Introduction
How can users perceive different weights of virtual objects when motion controllers do not provide force feedback? Creative studio B-Reel explored several approaches and published their experimental results for community discussion.
B-Reel is a creative company founded in Stockholm, Sweden, in 1999. It has more than 170 staff and multiple offices worldwide. Services include strategy, concept, design, programming, animation, direction, and production.
Background and motivation
Over the past year, from internal projects to work with Google Daydream at Google I/O, we have carried out a series of VR experiments. These experiments helped us learn the production workflow and practical requirements of the medium. We then focused on foundational interaction principles that could improve VR experiences. The Daydream platform inspired this work because practical VR platforms rely on the kinds of interactions we wanted to explore. We therefore decided to investigate a specific interaction in depth.
Visual interaction model vs physical interaction model
Most practical VR interfaces today are simple 2D panels fixed in space. VR games, by contrast, often emphasize physical interactions over visual UI. For example, Cosmic Trip uses physical buttons for menu navigation, while Job Simulator largely abandons the point-and-click interaction paradigm.
We brainstormed and arrived at a compelling idea: simulate the sense of weight when interacting with virtual objects. When a user picks up an object, can we alter the apparent speed of their motion to convey different weights? Heavier objects would be picked up more slowly, while lighter objects would move at normal speed. This idea is not necessarily novel or directly applicable in every practical scenario, but it was worth exploring experimentally.
Platform targeting and tools
We sought a method applicable across motion-controller platforms: from Daydream-style controllers to room-tracked controllers like Vive and Rift. We started by designing for high-end platforms (using Vive as a baseline before Oculus Touch), then explored simplified approaches for Daydream, and finally gaze-based controls for Gear VR and Cardboard.
For development we chose the Unity engine, though we plan to try Unreal in future experiments.
Goals
We set explicit success criteria for this effort:
- Establish a collaborative Unity workflow and familiarize more team members with it.
- Create a basic internal template environment to accelerate future VR experiments.
Research process
After defining direction and goals, we formed a team of three 3D/motion artists, two designers, and one creative technologist. We used Git as our version control and resource-sharing solution across devices. Each scene was edited by one person at a time while others produced prefabs for the main scenes. This workflow suited our small team, and we also investigated methods for efficient collaboration on larger projects.

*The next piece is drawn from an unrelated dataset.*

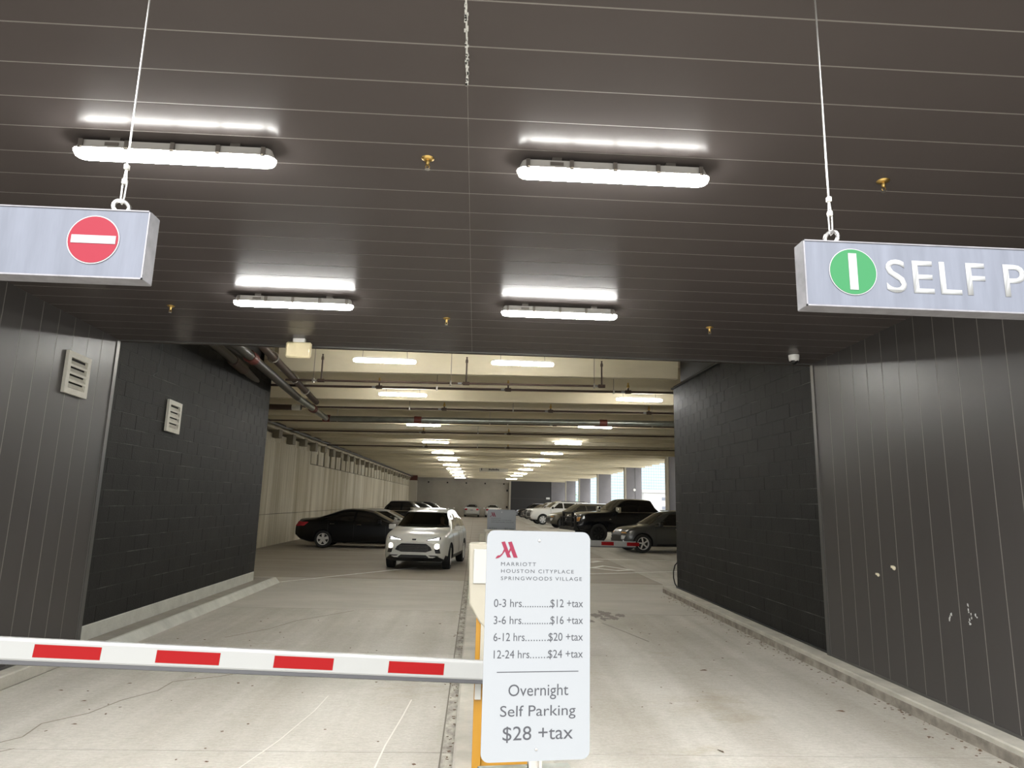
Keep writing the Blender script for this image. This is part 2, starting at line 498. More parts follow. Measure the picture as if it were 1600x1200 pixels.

Step one: learn to be object-lifting artists
To implement weight feedback, we first clarified the basic physics of picking up and moving objects. We found that the necessary concepts were consistent and not yet standardized in the VR industry, so we experimented with several ideas grouped into two categories: direct attachment and loose attachment. The attachment type determines how we simulate weight.
Direct attachment
With direct attachment, the object fully matches the controller's movement. If the controller moves too quickly, the object may not keep up due to its simulated weight, the connection can break, and the object will fall to the ground.
Loose attachment
With loose attachment, objects have different attraction strengths according to weight. Lighter objects react faster and feel closer to direct attachment. Heavier objects lag behind the controller and require more simulated "force" to lift. We initially expected this approach to perform poorly because objects do not perfectly track the controller, which can break immersion. However, the effect proved surprisingly convincing.
Two practical insights emerged:
- We continue to render the controller while lifting to preserve the user's sense of direct control over the environment.
- When the controller first contacts an object, we lock them together into a direct attachment. We added this mechanism because the sense of weight is most useful during the pickup action; after that, continuous weight simulation can distract the user.